Византии XII–XIII веков еще – или: уже? – люди, которые этими «языческими» статуями интересовались, помнили их сюжеты, знали даже имена кое-каких знаменитых некогда мастеров! Был Иоанн Тзетзи, который еще до разгрома 1204 г. то и дело упоминал о памятниках античного искусства и был Никита Акоминат, который, в момент гибели того государства, которым и он в видной должности управлял, и в момент крушения всего собственного благополучия, вспомнил о статуях Константинополя и оплакивал их уничтожение.
Старые статуи Византия получила по наследству; но использовать тот гигантский музей древней скульптуры, в какой превратил свою столицу император Константин, Византия не сумела. Зато византийцы усердно собирали – и собрали в огромном количестве – всевозможные христианские святыни: мощи, предметы, имевшие то или иное отношение к священным лицам нового, христианского Пантеона, утварь, иконы и т. д. Ризницы константинопольских соборов и монастырей к началу XIII века, т. е. к приходу крестоносцев, были невероятно богатыми музеями, и западные рыцари должны были потратить немало энергии и времени, чтобы все это разграбить и частично увезти к себе на Запад. Сколько при этом ни погибло драгоценностей, того, что было переправлено в Европу, оказалось достаточным для создания целого ряда новых музеев вот этого примитивно-собирательского типа в Италии, во Франции, в Германии и т. д., в ризницах западных соборов. Особенно славится своими византийскими сокровищами и по наше время ризница венецианского собора св. Марка.
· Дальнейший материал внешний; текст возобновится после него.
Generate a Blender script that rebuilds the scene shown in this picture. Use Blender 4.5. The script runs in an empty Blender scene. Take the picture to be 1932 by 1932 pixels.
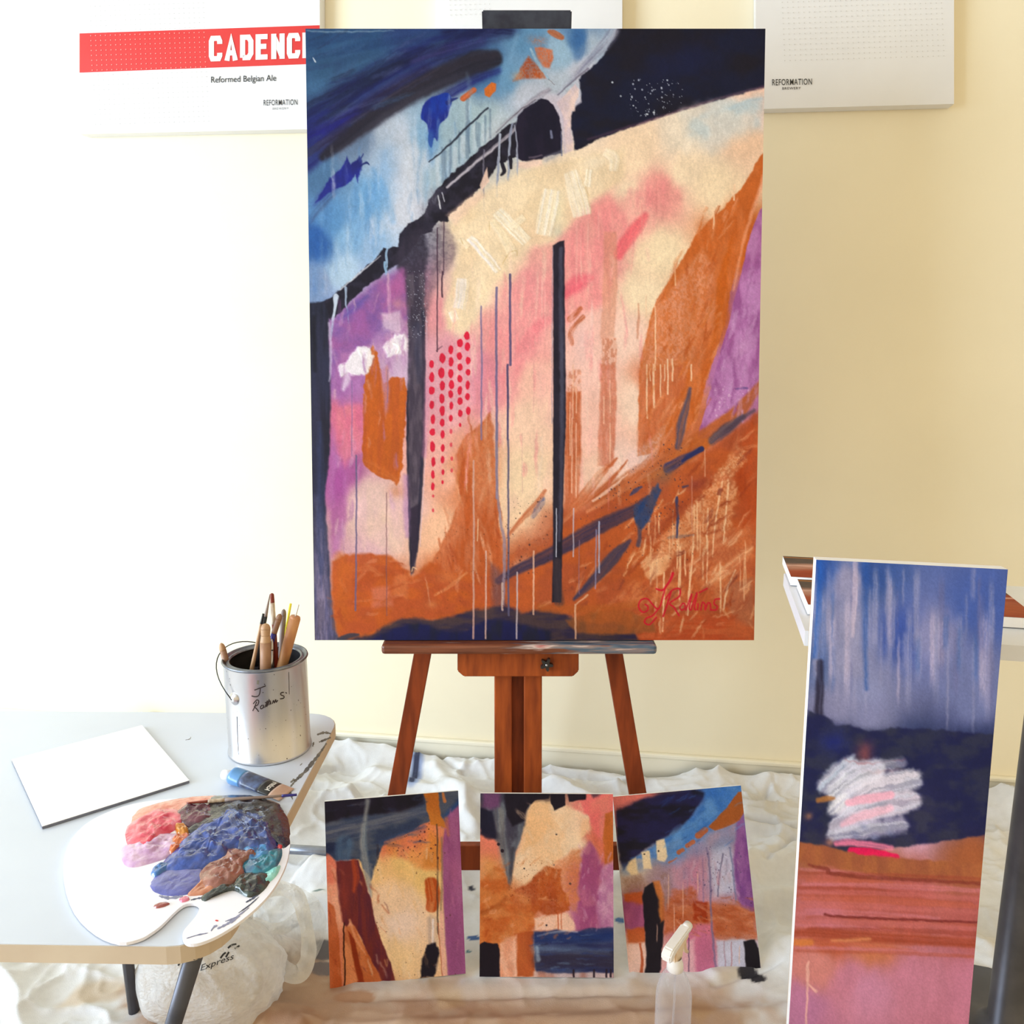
import bpy, bmesh, math, random
import numpy as np
from mathutils import Vector, Matrix
from mathutils.bvhtree import BVHTree

# ------------------------------------------------------------------ camera, world, light, exposure
scene = bpy.context.scene
col = scene.collection
FPX = 1549.0                      # focal length in pixels of the 1932 px frame
PITCH = math.radians(10.5)
CAM_H = 1.51
cam_data = bpy.data.cameras.new('camera')
cam_data.sensor_width = 36.0
cam_data.lens = 36.0 * FPX / 1932.0
cam_data.clip_start = 0.05
cam = bpy.data.objects.new('camera', cam_data)
cam.location = (0, 0, CAM_H)
cam.rotation_euler = (math.pi / 2 - PITCH, 0, 0)
col.objects.link(cam)
scene.camera = cam

scene.view_settings.view_transform = 'Standard'
scene.view_settings.look = 'None'
scene.view_settings.gamma = 1.0
scene.view_settings.use_curve_mapping = False
scene.view_settings.exposure = 0.0

world = bpy.data.worlds.new('world')
scene.world = world
world.use_nodes = True
wn = world.node_tree.nodes['Background']
wn.inputs['Color'].default_value = (1.0, 0.79, 0.46, 1)
wn.inputs['Strength'].default_value = 1.1

def area(name, loc, target, sx, sy, power, color):
    d = bpy.data.lights.new(name, 'AREA')
    d.shape = 'RECTANGLE'; d.size = sx; d.size_y = sy; d.energy = power; d.color = color
    o = bpy.data.objects.new(name, d)
    o.location = loc
    o.rotation_euler = (Vector(target) - Vector(loc)).to_track_quat('-Z', 'Y').to_euler()
    col.objects.link(o)
    return o
# daylight through the wide glazed opening in the left wall
area('window_daylight', (-5.0, -0.35, 1.6), (0.0, 0.25, 1.0), 3.6, 2.4, 405, (0.66, 0.82, 1.0))

# ------------------------------------------------------------------ helpers
def S2L(c):
    c = np.asarray(c, float)
    return np.where(c <= 0.04045, c / 12.92, ((c + 0.055) / 1.055) ** 2.4)
def rgb(r, g, b):
    l = S2L(np.array([r, g, b]) / 255.0)
    return (float(l[0]), float(l[1]), float(l[2]), 1.0)
cp, sp_ = math.cos(PITCH), math.sin(PITCH)
CAM = Vector((0, 0, CAM_H))
def ray(px, py):
    dx = (px - 966) / FPX; dy = -(py - 966) / FPX
    return Vector((dx, cp + dy * sp_, -sp_ + dy * cp))
def at_y(px, py, Y):
    r = ray(px, py); return CAM + r * (Y / r.y)
def at_z(px, py, Z):
    r = ray(px, py); return CAM + r * ((Z - CAM_H) / r.z)
def at_plane(px, py, p0, n):
    r = ray(px, py); return CAM + r * ((p0 - CAM).dot(n) / r.dot(n))

def obj(name, me, material=None, parent=None):
    o = bpy.data.objects.new(name, me)
    col.objects.link(o)
    if material is not None and not me.materials:
        me.materials.append(material)
    if parent is not None:
        o.parent = parent
    return o
def empty(name, loc=(0, 0, 0), rot=(0, 0, 0)):
    o = bpy.data.objects.new(name, None)
    o.empty_display_size = 0.05
    o.location = loc; o.rotation_euler = rot
    col.objects.link(o)
    return o
def tag(o, label=None, cat=None, group=None, kind=None):
    if label: o['label'] = label
    if cat: o['category'] = cat
    if group: o['group'] = group
    if kind: o['kind'] = kind
    return o
def mesh_from(name, verts, faces, smooth=False):
    me = bpy.data.meshes.new(name)
    me.from_pydata([tuple(v) for v in verts], [], faces)
    me.update()
    if smooth:
        me.polygons.foreach_set('use_smooth', [True] * len(me.polygons))
    return me
def bm_mesh(name, bm, smooth=False, fix=True):
    if fix: bmesh.ops.recalc_face_normals(bm, faces=bm.faces[:])
    me = bpy.data.meshes.new(name)
    bm.to_mesh(me); bm.free()
    if smooth:
        me.polygons.foreach_set('use_smooth', [True] * len(me.polygons))
    return me
def box_bm(sx, sy, sz, c=(0, 0, 0), bevel=0.0, seg=2):
    bm = bmesh.new()
    bmesh.ops.create_cube(bm, size=1.0)
    for v in bm.verts:
        v.co = Vector((v.co.x * sx + c[0], v.co.y * sy + c[1], v.co.z * sz + c[2]))
    if bevel > 0:
        bmesh.ops.bevel(bm, geom=bm.edges[:], offset=bevel, segments=seg, affect='EDGES', profile=0.5)
    return bm
def box(name, sx, sy, sz, c, m, parent=None, bevel=0.0, mat=None):
    bm = box_bm(sx, sy, sz, (0, 0, 0) if mat is not None else c, bevel)
    if mat is not None:
        bmesh.ops.transform(bm, matrix=mat, verts=bm.verts[:])
    return obj(name, bm_mesh(name, bm), m, parent)
def beam(name, a, b, w, d, m, parent=None, bevel=0.002, up=(0, 1, 0)):
    """a rectangular bar from a to b; w across, d along the `up` hint (depth)"""
    a = Vector(a); b = Vector(b)
    z = (b - a); L = z.length; z.normalize()
    y = Vector(up); y = (y - z * y.dot(z)).normalized(); x = y.cross(z)
    M = Matrix((x, y, z)).transposed().to_4x4(); M.translation = (a + b) / 2
    return box(name, w, d, L, (0, 0, 0), m, parent, bevel, M)
def prism_bm(pts, n, th):
    """extrude a planar 3-D outline by -n*th"""
    n = Vector(n).normalized()
    bm = bmesh.new()
    a = [bm.verts.new(p) for p in pts]
    b = [bm.verts.new(Vector(p) - n * th) for p in pts]
    bm.faces.new(a); bm.faces.new(list(reversed(b)))
    k = len(a)
    for i in range(k):
        bm.faces.new((a[i], b[i], b[(i + 1) % k], a[(i + 1) % k]))
    return bm
def lathe(name, prof, m, parent=None, seg=48, M=None, smooth=True, cap=False):
    vs = []; fs = []
    for (r, z) in prof:
        for k in range(seg):
            t = 2 * math.pi * k / seg
            vs.append(Vector((r * math.cos(t), r * math.sin(t), z)))
    n = len(prof)
    for i in range(n - 1):
        for k in range(seg):
            k2 = (k + 1) % seg
            fs.append((i * seg + k, i * seg + k2, (i + 1) * seg + k2, (i + 1) * seg + k))
    if cap:
        fs.append(tuple(range(seg - 1, -1, -1))); fs.append(tuple((n - 1) * seg + k for k in range(seg)))
    if M is not None: vs = [M @ v for v in vs]
    me = mesh_from(name, vs, fs, smooth)
    return obj(name, me, m, parent)
def tube_mesh(name, pts, rad, seg=8, flat=None, caps=True):
    """tube through pts; rad scalar or list; flat=(hint, factor) squashes along hint"""
    pts = [Vector(p) for p in pts]
    n = len(pts)
    if not hasattr(rad, '__len__'): rad = [rad] * n
    vs = []; fs = []
    prev = None
    for i, p in enumerate(pts):
        t = (pts[min(i + 1, n - 1)] - pts[max(i - 1, 0)]).normalized()
        if prev is None:
            a = Vector((0, 0, 1)) if abs(t.z) < 0.9 else Vector((1, 0, 0))
            if flat: a = Vector(flat[0])
        else: a = prev
        a = (a - t * a.dot(t))
        if a.length < 1e-5: a = t.orthogonal()
        a.normalize(); prev = a
        b = t.cross(a)
        for k in range(seg):
            th = 2 * math.pi * k / seg
            fa = flat[1] if flat else 1.0
            vs.append(p + (a * math.cos(th) * fa + b * math.sin(th)) * rad[i])
    for i in range(n - 1):
        for k in range(seg):
            k2 = (k + 1) % seg
            fs.append((i * seg + k, i * seg + k2, (i + 1) * seg + k2, (i + 1) * seg + k))
    if caps:
        fs.append(tuple(range(seg - 1, -1, -1))); fs.append(tuple((n - 1) * seg + k for k in range(seg)))
    return mesh_from(name, vs, fs, True)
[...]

Запад стал собирать всякое любопытное добро для своих будущих музеев гораздо раньше походов крестоносцев. Когда варвары, нахлынувшие на Европу во время Великого переселения народов, сколько-нибудь на новых местах устроились, они взялись за культурную созидательную работу. При этом они не могли не поддаться обаянию вещественных остатков античной культуры, которую их предки разрушали и, в значительной степени, разрушили. Строя и украшая новые дворцы для своих новоявленных королей и императоров, варвары – просто потому, что еще не умели сами делать ничего подобного, – старались собрать в возможно большом количестве и вновь употребить в дело античные изделия: и архитектурные части, и скульптуры, и сосуды, и резные камни. При этом возникали сомнения, можно ли правоверным христианам пользоваться тем, что когда-то принадлежало «язычникам»; магическая вера раннего Средневековья легко справилась с подобными затруднениями и сомнениями: в сакраментариях мы находим текст особой очистительной молитвы, которой было достаточно для превращения самого настоящего «языческого» сосуда в такой, который был пригоден даже для совершения таинства обедни!
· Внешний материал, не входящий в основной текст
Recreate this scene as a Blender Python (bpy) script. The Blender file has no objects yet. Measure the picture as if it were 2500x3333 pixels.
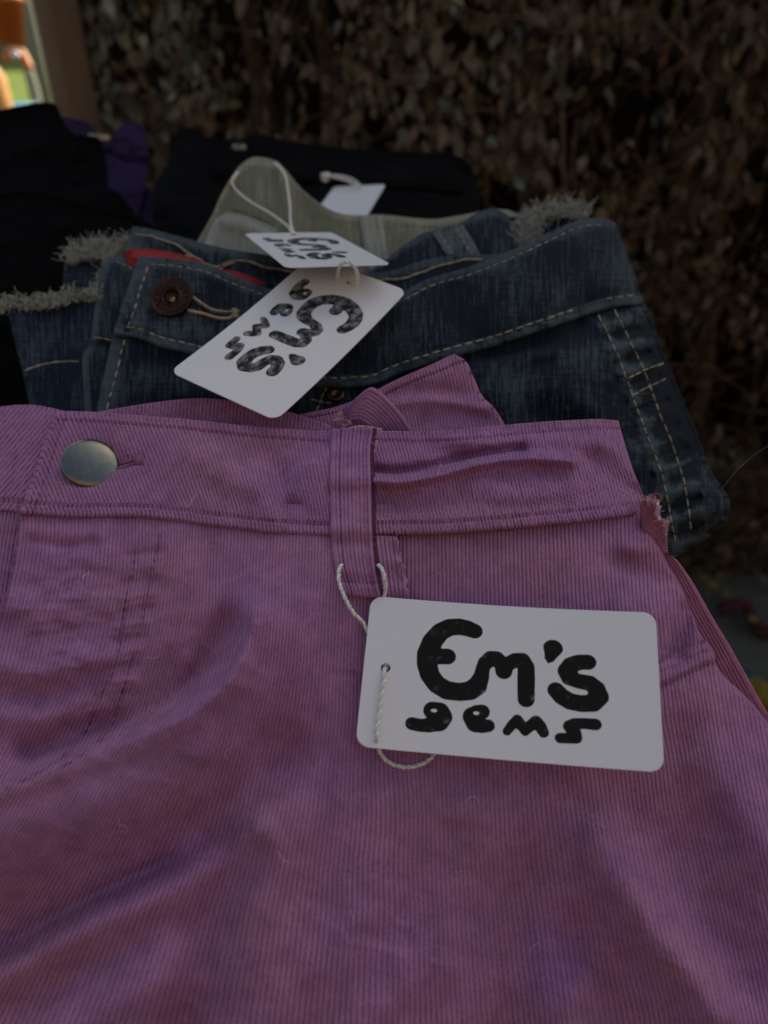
import bpy, math, random
import numpy as np
from mathutils import Vector, Matrix, noise as mnoise

random.seed(7)
rng = np.random.default_rng(7)
S = bpy.context.scene
COL = S.collection

# ------------------------------------------------------------------ camera, sky, sun, exposure
CAMZ = 1.10
PITCH = math.radians(34.0)
F = 2407.0                      # focal length in units of the 2500 x 3333 frame
cam_d = bpy.data.cameras.new('camera')
cam_d.sensor_fit = 'VERTICAL'
cam_d.sensor_height = 36.0
cam_d.sensor_width = 27.0
cam_d.lens = 36.0 * F / 3333.0
cam_d.clip_start = 0.01
cam_d.clip_end = 400
cam_d.dof.use_dof = True
cam_d.dof.focus_distance = 0.265
cam_d.dof.aperture_fstop = 7.0
cam_d.dof.aperture_blades = 7
cam = bpy.data.objects.new('camera', cam_d)
COL.objects.link(cam)
cam.location = (0, 0, CAMZ)
cam.rotation_euler = (math.radians(90) - PITCH, 0, 0)
S.camera = cam

SUN_EL = math.radians(40)
SUN_AZ = math.radians(28)       # from behind the hedge, towards +Y, a little to +X
world = bpy.data.worlds.new('World')
S.world = world
world.use_nodes = True
wn = world.node_tree.nodes
wl = world.node_tree.links
bg = wn['Background']
sky = wn.new('ShaderNodeTexSky')
sky.sky_type = 'NISHITA'
sky.sun_disc = False
sky.sun_elevation = SUN_EL
sky.sun_rotation = SUN_AZ
sky.dust_density = 3.0
sky.air_density = 1.0
wl.new(sky.outputs[0], bg.inputs['Color'])
bg.inputs['Strength'].default_value = 0.10

sun_d = bpy.data.lights.new('sun', 'SUN')
sun_d.energy = 3.0
sun_d.angle = math.radians(0.5)
sun_d.color = (1.0, 0.93, 0.82)
sun = bpy.data.objects.new('sun', sun_d)
COL.objects.link(sun)
sd = Vector((math.sin(SUN_AZ) * math.cos(SUN_EL), math.cos(SUN_AZ) * math.cos(SUN_EL), math.sin(SUN_EL)))
sun.rotation_euler = sd.to_track_quat('Z', 'Y').to_euler()
sun.location = (0, 0, 6)

S.view_settings.view_transform = 'Standard'
S.view_settings.look = 'None'
S.view_settings.gamma = 1.0
S.view_settings.use_curve_mapping = False
S.view_settings.exposure = 0.73
S.view_settings.use_white_balance = True       # the camera's own white balance, set for open shade
S.view_settings.white_balance_temperature = 7200
S.view_settings.white_balance_tint = 4
S.render.engine = 'CYCLES'
S.cycles.max_bounces = 6
S.cycles.use_denoising = True

# ------------------------------------------------------------------ geometry helpers
CC = np.array([0, 0, CAMZ])
AR = np.array([1.0, 0, 0])
AF = np.array([0, math.cos(PITCH), -math.sin(PITCH)])
AU = np.array([0, math.sin(PITCH), math.cos(PITCH)])


def P(x, y, z):
    x, y, z = np.broadcast_arrays(np.asarray(x, float), np.asarray(y, float), np.asarray(z, float))
    a = (x - 1250.0) / F * z
    b = (1666.5 - y) / F * z
    return CC + a[..., None] * AR + b[..., None] * AU + z[..., None] * AF


def gdepth(y, h=0.0):
    return (CAMZ - h) / (math.sin(PITCH) + (y - 1666.5) / F * math.cos(PITCH))


def cs(xs, ys):
    """smooth 1-D curve through points (Catmull-Rom / Hermite)"""
    xs = np.asarray(xs, float); ys = np.asarray(ys, float)
    m = np.gradient(ys, xs)
    def f(x):
        x = np.asarray(x, float)
        xc = np.clip(x, xs[0], xs[-1])
        i = np.clip(np.searchsorted(xs, xc) - 1, 0, len(xs) - 2)
        h = xs[i + 1] - xs[i]
        t = (xc - xs[i]) / h
        v = ((2*t**3 - 3*t**2 + 1) * ys[i] + (t**3 - 2*t**2 + t) * h * m[i]
             + (-2*t**3 + 3*t**2) * ys[i+1] + (t**3 - t**2) * h * m[i+1])
        return v + np.where(x < xs[0], (x - xs[0]) * m[0], 0) + np.where(x > xs[-1], (x - xs[-1]) * m[-1], 0)
    return f


def crom(pts, n, smooth=True):
    """n points evenly spaced by arc length along a smooth curve through pts"""
    p = np.asarray(pts, float)
    if len(p) == 2 or not smooth:
        d = p
    else:
        q = np.vstack([2*p[0]-p[1], p, 2*p[-1]-p[-2]])
        out = []
        for i in range(1, len(q) - 2):
            t = np.linspace(0, 1, 24, endpoint=False)[:, None]
            a, b, c, e = q[i-1], q[i], q[i+1], q[i+2]
            out.append(0.5*((2*b) + (-a+c)*t + (2*a-5*b+4*c-e)*t**2 + (-a+3*b-3*c+e)*t**3))
        d = np.vstack(out + [p[-1:]])
    s = np.concatenate([[0], np.cumsum(np.linalg.norm(np.diff(d, axis=0), axis=1))])
    u = np.linspace(0, s[-1], n)
    return np.stack([np.interp(u, s, d[:, k]) for k in range(d.shape[1])], 1)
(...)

В XII веке уже появляются настоящие коллекционеры-любители: кардинал Орсини 34, епископ Генри Винчестерский и др. В XIII веке Фридрих II Гогенштауфен 35устраивает в своем замке в Лючере целый музей древностей, а триумфальную арку у Капуанского моста украшает статуями и бюстами, которые исполнены по образцу античных – через несколько всего десятков лет после негодующего разрушения всяких языческих древностей западными крестоносцами в Константинополе! Золотые «августалы» 36Фридриха чеканены по древнеримским образцам из императорской коллекции. В XIV веке собиральство делает дальнейшие успехи. Мы узнаем, например, что в 1335 г. Оливьеро Форцетта предпринимает особые далекие поездки для скупки антик, и что в 1347 г. доминиканский монах Франческо Масса подарил своему монастырю в Тревизо 37значительное собрание древностей. А в XV веке создаются и вполне правильные музеи, систематически нарочито пополняемые посредством и скупки случайных вещей, и снаряжения экспедиций, и планомерных раскопок – т. е. теми же самыми способами, которые и по сей час применяются нашими музеями.
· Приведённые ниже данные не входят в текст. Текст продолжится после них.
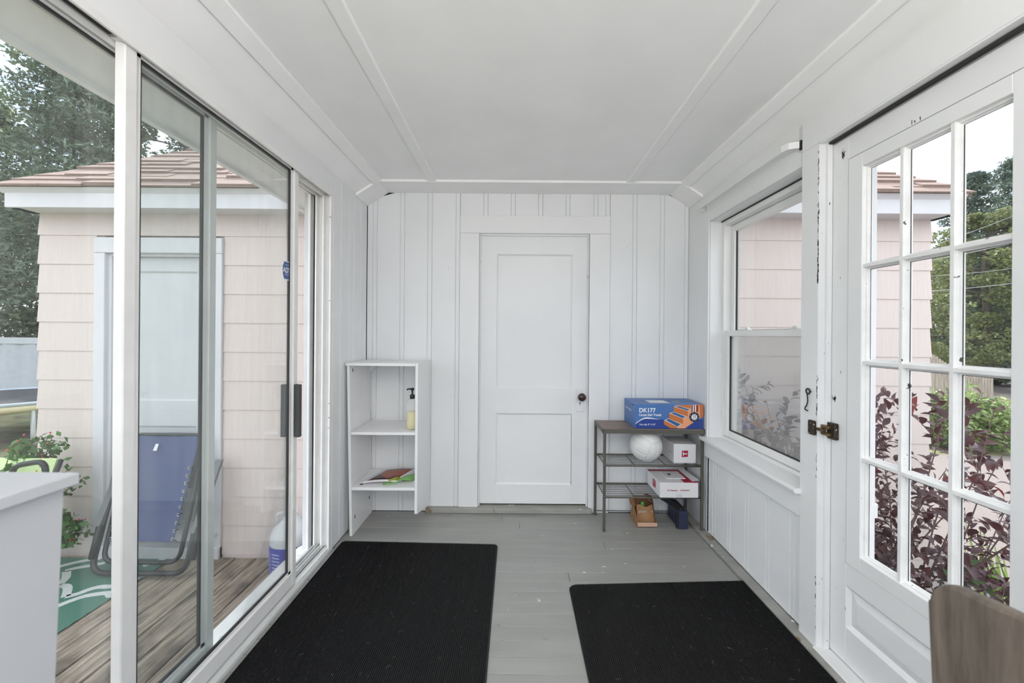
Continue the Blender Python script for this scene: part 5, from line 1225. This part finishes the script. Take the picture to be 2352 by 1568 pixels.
tree('hemlock_tree', 'hemlock filling the gap behind the trampoline', (-16.2, 12.6), 9.0, 2.6, 1, 18000, 0.16, 0.03, blobs=64)

# ================================================================== RIGHT GARDEN
tree('pine_tree', 'tall pine at the right edge behind the utility wires', (18.2, 14.9), 8.6, 2.3, 2, 24000, 0.15, 0.10, blobs=70)
tree('pine_tree', 'slender pine just right of the house roof corner', (19.9, 18.0), 9.2, 2.2, 2, 20000, 0.16, 0.25, blobs=57)
tree('maple_tree', 'yellow green maple behind the picket fence', (16.6, 14.6), 6.4, 2.2, 3, 22000, 0.12, 0.10, blobs=60)
tree('maple_tree', 'dark leafy tree behind the rhododendron and fence', (18.8, 17.4), 6.0, 2.6, 0, 22000, 0.13, 0.05, blobs=60)
tree('maple_tree', 'broad green tree far right beyond the road', (24.5, 19.5), 7.6, 3.2, 0, 20000, 0.15, 0.05, blobs=60)
tree('hedge_shrub', 'clipped dark green hedge at the road edge', (23.4, 20.6), 2.6, 2.4, 0, 12000, 0.12, 0.05, cat='hedge', blobs=26)
tree('hedge_shrub', 'pale green shrub left of the dark hedge', (19.6, 19.0), 2.2, 1.6, 3, 8000, 0.11, 0.05, cat='hedge', blobs=20)

# rhododendron
def shrub(name, label, c, rx, ry, h, n, size, mat, cat='shrub'):
    t = empty(name, (c[0], c[1], GZ0), label, cat)
    st = MB()
    for k in range(14):
        a = random.uniform(0,6.28); st.tube([(c[0],c[1],GZ0),(c[0]+0.3*rx*math.cos(a),c[1]+0.3*ry*math.sin(a),GZ0+0.45*h),(c[0]+0.75*rx*math.cos(a),c[1]+0.75*ry*math.sin(a),GZ0+0.8*h)], [0.018,0.012,0.005], 5)
    st.build('stems', stem_m, t, kind='stuff')
    d_ = rng.normal(size=(n,3)); d_ /= np.linalg.norm(d_,axis=1)[:,None]; d_[:,2] = np.abs(d_[:,2]); r_ = rng.uniform(0.55,1.0,n)[:,None]
    lump = 1+0.16*np.sin(d_[:,:1]*7+1)*np.cos(d_[:,1:2]*6)
    cen = np.array([c[0],c[1],GZ0+0.06]) + d_*r_*lump*np.array([rx,ry,h])
    v, q = leaf_quads(cen, size, up=0.2, aspect=0.42); tri_mesh('foliage', v, q, mat, t, kind='stuff'); return t
rho = M('rhododendron_leaf', s2l(132,150,92), 0.35, vary=0.15, vscale=4, island=0.45, trans=0.3)
shrub('rhododendron', 'light green rhododendron on the lawn before the fence', (8.15, 7.55), 0.95, 0.7, 1.0, 5200, 0.11, rho)
shrub('rhododendron', 'small low rhododendron clump beside the larger one', (9.0, 7.75), 0.55, 0.5, 0.62, 2000, 0.10, rho)

# picket fence stepping down to the right
pf_ = empty('picket_fence', (12.3, 11.8, GZ0), 'weathered grey picket fence stepping down towards the road', 'fence')
fence_w = wood_mat('weathered_pickets', s2l(128,116,106), s2l(176,166,156), (8,8,0.8), 0.9, ring=4, bump=0.5)
nP = 26
for k in range(nP):
    t = k/(nP-1); x = 11.55+t*2.05; top = 1.02-0.80*min(1, t*1.55)
    if t > 0.55: top = 0.22-0.03*t
    top += random.uniform(-0.015,0.015); w = 0.070
    MB().prism([(x-w/2,11.80,GZ0+0.04),(x+w/2,11.80,GZ0+0.04),(x+w/2,11.80,top-0.05),(x,11.80,top),(x-w/2,11.80,top-0.05)], (0,0.018,0)).build('picket', fence_w, pf_)
for x, top in ((11.52,1.16),(12.62,0.30),(13.62,0.22)): MB().bbox(x-0.055, x+0.055, 11.82, 11.92, GZ0, top, 0.01).build('post', fence_w, pf_)
MB().bbox(11.5, 13.65, 11.822, 11.86, GZ0+0.18, GZ0+0.27, 0.004).build('rail', fence_w, pf_)
MB().hexa([(11.5,11.822,0.62),(11.5,11.86,0.62),(12.65,11.86,0.02),(12.65,11.822,0.02)], [(11.5,11.822,0.71),(11.5,11.86,0.71),(12.65,11.86,0.11),(12.65,11.822,0.11)]).build('rail', fence_w, pf_)
MB().bbox(12.65, 13.65, 11.822, 11.86, 0.02, 0.11, 0.004).build('rail', fence_w, pf_)
# red barn corner far off, white car on the road
bn = empty('red_shed', (29.5, 23.0, GZ0), 'dark red shed far behind the trees', 'shed')
red = M('barn_red', s2l(112,40,46), 0.8, vary=0.1)
MB().box(28.0, 33.0, 22.5, 26.0, GZ0, 2.1).build('wall', red, bn); MB().prism([(27.7,22.3,2.1),(33.3,22.3,2.1),(30.5,22.3,3.9)], (0,4.0,0)).build('roof', M('shed_roof', s2l(96,88,84), 0.9), bn)
car = empty('white_car', (20.4, 16.6, GZ0), 'white car parked on the road past the fence', 'car')
cp = M('white_car_paint', (0.78,0.79,0.80), 0.2); cgl = M('car_window', (0.05,0.06,0.07), 0.1); tyre = M('tyre', (0.02,0.02,0.02), 0.8)
CXc, CYc = 19.55, 15.9
m = MB(); m.prism([(CXc,CYc,GZ0+0.28),(CXc+4.3,CYc,GZ0+0.28),(CXc+4.3,CYc,GZ0+0.75),(CXc+3.9,CYc,GZ0+0.95),(CXc+3.2,CYc,GZ0+1.02),(CXc+2.6,CYc,GZ0+1.42),(CXc+1.1,CYc,GZ0+1.45),(CXc+0.5,CYc,GZ0+1.05),(CXc+0.05,CYc,GZ0+0.95)], (0,1.7,0)); m.build('body', cp, car)
MB().prism([(CXc+0.75,CYc-0.005,GZ0+1.02),(CXc+2.95,CYc-0.005,GZ0+1.02),(CXc+2.5,CYc-0.005,GZ0+1.36),(CXc+1.15,CYc-0.005,GZ0+1.38)], (0,0.004,0)).build('side_window', cgl, car)
for xx in (CXc+0.8, CXc+3.45):
    for yy in (CYc-0.01, CYc+1.52):
        m = MB(); m.prism([(xx+0.31*math.cos(2*math.pi*k/20), yy, GZ0+0.32+0.31*math.sin(2*math.pi*k/20)) for k in range(20)], (0,0.2,0)); m.build('wheel', tyre, car)
# utility wires
wire_m = M('grey_cable', (0.45,0.46,0.46), 0.6)
for k, (z0, z1, lab) in enumerate(((3.35,4.30,'thin cable strung highest in front of the pines'),(3.00,3.62,'grey cable second from the top in front of the trees'),(2.62,2.98,'thin grey cable third from the top before the trees'),(2.30,2.62,'lowest grey cable crossing in front of the maple'))):
    pts_ = [(9.3+(12.2-9.3)*t, 9.0+1.0*t, z0+(z1-z0)*t-0.06*t*(1-t)) for t in [-0.5+j*0.25 for j in range(13)]]
    top_mesh(MB().tube(pts_, 0.005 if k % 2 else 0.0035, 5), 'utility_wire', wire_m, lab, 'cable', 'utility cables beyond the garden')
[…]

С особым почетом на первом месте должен быть упомянут тут Франческо Скварчоне (1394–1474) 38. Этот – весьма посредственный – падованский живописец много лет странствовал по греческому Востоку и по Италии и сумел собрать множество античных бюстов, статуй, рельефов и архитектурных фрагментов, частью в оригиналах, частью в слепках. Скварчоне уже не может быть рассматриваем как коллекционер-любитель: он не только знал, что именно собирал, но знал также, для чего собирал. Когда он вернулся в свою родную Падую, его музей стал целой академиею художеств, из которой, в числе прочих, вышел и знаменитый впоследствии Андреа Мантенья. Таким же, как Скварчоне, путешественником-собирателем был и Кириак Анконский (1391–1459), записки и рисунки которого представляют огромную ценность для историков искусства античной Эллады.